### EXCERPTED DATA

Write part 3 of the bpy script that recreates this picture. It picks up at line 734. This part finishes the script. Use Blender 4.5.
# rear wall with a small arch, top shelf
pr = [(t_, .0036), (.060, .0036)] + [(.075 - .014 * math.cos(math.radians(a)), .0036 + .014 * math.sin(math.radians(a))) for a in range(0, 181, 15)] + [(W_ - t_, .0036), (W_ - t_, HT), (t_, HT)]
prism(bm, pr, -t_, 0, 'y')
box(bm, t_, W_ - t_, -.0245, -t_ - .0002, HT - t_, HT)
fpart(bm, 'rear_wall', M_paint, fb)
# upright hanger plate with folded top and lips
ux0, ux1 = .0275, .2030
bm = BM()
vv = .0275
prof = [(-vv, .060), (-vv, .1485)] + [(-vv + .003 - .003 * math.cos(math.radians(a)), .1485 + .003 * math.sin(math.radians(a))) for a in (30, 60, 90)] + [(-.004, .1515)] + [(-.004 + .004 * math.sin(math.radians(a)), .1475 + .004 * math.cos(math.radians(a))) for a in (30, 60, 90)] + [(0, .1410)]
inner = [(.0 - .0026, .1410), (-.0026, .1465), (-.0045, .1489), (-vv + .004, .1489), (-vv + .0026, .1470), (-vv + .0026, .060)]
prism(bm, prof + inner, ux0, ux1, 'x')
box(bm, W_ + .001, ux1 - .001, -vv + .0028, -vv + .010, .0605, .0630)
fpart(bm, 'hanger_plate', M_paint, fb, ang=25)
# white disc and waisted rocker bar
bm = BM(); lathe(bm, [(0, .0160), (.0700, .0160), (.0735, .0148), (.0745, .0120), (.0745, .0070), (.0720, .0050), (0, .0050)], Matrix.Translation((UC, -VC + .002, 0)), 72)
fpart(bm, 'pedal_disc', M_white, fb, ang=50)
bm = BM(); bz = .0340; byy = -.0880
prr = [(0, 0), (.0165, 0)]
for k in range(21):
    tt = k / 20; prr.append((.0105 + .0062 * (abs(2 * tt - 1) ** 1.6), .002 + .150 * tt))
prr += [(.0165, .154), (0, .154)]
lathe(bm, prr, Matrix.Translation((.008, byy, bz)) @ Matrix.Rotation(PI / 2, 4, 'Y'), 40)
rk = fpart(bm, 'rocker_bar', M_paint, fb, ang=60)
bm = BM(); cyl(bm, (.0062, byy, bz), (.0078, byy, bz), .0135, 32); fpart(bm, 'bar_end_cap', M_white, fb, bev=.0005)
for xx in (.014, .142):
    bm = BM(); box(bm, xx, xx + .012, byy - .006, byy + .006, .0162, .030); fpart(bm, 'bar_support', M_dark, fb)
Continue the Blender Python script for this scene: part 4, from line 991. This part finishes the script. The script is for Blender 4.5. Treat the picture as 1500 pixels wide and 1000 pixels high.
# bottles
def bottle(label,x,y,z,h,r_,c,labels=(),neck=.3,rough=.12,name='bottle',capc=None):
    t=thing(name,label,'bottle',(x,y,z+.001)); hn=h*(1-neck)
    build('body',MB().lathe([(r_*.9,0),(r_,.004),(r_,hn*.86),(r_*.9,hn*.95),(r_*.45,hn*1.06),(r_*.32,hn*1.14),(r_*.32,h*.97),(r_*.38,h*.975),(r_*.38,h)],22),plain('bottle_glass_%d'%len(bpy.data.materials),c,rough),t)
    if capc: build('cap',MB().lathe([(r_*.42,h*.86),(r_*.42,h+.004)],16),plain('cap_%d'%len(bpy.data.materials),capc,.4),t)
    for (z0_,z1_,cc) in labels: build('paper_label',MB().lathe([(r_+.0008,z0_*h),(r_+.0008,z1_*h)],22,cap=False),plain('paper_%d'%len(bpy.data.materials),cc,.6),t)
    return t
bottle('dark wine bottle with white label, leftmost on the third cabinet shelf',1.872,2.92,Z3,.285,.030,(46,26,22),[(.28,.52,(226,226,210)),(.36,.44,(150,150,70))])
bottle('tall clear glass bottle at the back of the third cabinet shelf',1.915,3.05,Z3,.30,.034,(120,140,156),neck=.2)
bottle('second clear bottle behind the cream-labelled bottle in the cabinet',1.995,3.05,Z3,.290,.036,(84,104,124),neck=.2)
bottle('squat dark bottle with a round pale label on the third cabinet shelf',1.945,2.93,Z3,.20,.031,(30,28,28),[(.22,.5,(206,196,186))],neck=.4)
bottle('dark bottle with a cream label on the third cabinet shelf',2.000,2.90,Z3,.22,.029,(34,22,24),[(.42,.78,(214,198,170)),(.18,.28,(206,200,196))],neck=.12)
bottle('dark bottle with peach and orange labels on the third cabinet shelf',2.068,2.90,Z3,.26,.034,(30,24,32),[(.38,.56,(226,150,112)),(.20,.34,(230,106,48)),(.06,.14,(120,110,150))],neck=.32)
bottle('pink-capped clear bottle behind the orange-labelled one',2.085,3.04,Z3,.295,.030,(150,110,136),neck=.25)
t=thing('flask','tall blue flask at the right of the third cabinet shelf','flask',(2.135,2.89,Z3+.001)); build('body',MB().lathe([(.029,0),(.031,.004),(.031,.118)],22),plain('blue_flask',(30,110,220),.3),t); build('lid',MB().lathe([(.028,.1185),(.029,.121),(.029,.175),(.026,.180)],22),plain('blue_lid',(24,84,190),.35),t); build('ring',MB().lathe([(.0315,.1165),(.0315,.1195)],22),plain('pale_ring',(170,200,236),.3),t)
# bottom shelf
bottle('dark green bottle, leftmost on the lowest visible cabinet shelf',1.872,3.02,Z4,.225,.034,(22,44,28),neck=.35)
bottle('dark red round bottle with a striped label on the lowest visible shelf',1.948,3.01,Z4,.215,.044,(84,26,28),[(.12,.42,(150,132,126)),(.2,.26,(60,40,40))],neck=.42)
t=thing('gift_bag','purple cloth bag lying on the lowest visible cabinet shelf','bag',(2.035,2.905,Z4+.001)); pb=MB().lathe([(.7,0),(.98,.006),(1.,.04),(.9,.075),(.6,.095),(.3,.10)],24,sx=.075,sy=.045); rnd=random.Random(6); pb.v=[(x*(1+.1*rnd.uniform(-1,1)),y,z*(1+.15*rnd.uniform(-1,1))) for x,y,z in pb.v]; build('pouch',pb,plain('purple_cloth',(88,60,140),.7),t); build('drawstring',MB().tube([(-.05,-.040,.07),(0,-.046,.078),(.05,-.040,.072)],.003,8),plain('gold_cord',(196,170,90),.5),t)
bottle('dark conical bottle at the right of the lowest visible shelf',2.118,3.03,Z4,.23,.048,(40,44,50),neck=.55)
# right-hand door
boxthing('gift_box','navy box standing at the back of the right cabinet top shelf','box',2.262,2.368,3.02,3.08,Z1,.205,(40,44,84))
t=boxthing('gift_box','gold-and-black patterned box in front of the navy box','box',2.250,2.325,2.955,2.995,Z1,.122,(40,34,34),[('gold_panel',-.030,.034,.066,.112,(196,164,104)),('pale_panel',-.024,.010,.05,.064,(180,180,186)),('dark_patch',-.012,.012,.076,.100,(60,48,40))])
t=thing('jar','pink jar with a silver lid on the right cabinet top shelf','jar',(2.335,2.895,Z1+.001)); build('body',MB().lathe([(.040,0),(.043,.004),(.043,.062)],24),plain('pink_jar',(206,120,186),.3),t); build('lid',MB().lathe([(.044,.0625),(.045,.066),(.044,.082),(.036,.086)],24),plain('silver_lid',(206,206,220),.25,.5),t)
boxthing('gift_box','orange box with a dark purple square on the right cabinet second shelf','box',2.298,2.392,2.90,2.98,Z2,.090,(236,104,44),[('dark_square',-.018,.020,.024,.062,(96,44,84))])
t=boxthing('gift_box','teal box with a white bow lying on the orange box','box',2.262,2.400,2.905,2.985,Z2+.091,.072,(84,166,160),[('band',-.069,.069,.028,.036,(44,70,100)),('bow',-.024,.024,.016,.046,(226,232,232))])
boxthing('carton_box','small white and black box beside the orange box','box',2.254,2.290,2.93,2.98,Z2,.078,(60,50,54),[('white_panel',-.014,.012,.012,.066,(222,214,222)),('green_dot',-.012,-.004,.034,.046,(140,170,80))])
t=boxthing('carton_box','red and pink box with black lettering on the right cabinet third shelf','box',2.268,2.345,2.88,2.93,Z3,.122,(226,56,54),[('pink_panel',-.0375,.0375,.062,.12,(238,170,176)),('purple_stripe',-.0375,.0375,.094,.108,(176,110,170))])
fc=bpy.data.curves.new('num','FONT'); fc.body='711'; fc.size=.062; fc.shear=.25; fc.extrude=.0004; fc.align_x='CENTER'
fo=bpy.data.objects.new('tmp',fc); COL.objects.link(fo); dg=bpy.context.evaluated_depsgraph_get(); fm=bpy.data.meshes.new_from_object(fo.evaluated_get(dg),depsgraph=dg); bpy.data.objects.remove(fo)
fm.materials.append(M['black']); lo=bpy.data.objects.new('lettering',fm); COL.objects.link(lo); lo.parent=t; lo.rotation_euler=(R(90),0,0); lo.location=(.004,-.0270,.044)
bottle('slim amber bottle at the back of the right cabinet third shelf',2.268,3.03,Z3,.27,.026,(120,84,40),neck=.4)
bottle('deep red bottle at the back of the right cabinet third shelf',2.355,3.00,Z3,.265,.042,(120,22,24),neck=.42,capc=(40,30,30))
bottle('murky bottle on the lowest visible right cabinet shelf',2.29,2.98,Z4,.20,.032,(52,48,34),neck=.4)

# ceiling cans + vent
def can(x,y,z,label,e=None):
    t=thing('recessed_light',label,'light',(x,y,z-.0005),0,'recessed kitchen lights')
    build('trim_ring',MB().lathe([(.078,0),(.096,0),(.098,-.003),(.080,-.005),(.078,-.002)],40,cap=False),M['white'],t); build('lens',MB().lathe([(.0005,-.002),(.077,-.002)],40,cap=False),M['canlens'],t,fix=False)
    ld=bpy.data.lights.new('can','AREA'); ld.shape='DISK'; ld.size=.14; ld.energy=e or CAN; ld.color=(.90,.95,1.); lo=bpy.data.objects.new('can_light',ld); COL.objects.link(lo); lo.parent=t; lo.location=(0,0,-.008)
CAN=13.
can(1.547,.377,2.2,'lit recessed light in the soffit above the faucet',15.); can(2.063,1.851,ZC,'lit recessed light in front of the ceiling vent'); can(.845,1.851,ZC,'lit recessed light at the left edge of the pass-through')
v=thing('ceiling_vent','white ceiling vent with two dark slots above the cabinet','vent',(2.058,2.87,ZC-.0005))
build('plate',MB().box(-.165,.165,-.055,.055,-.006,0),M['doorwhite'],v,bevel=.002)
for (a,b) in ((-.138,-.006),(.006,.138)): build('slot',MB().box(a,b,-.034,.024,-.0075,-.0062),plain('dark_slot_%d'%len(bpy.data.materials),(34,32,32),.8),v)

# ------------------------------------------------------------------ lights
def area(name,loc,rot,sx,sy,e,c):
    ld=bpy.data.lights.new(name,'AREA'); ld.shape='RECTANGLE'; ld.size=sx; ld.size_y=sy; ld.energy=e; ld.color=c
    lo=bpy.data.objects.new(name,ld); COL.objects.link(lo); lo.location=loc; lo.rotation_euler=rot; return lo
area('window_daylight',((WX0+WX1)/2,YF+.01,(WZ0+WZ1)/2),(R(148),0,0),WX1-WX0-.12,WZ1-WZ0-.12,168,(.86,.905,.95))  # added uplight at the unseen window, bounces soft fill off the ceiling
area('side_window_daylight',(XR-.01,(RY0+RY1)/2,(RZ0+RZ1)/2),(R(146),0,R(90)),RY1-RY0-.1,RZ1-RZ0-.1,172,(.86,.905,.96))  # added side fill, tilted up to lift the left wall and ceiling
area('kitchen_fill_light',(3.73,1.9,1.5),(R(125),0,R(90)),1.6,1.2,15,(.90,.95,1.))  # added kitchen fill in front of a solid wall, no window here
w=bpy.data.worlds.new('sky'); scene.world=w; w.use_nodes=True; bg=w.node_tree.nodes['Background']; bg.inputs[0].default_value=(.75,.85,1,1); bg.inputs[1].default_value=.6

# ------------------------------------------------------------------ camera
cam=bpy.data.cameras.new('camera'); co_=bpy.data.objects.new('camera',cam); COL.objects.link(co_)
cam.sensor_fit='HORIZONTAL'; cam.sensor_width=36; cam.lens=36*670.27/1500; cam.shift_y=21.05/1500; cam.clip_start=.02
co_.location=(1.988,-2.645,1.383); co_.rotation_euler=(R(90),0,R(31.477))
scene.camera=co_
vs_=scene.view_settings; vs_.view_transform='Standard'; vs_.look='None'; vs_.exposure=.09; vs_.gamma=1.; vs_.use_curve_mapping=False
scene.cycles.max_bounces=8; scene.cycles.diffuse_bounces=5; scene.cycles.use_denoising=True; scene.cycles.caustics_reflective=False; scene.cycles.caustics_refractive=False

######

**GIVEN PROBLEM**: Establish how many lines of the records contain the string "this" and state that number without elaboration.

**WRITTEN RESPONSE**: 2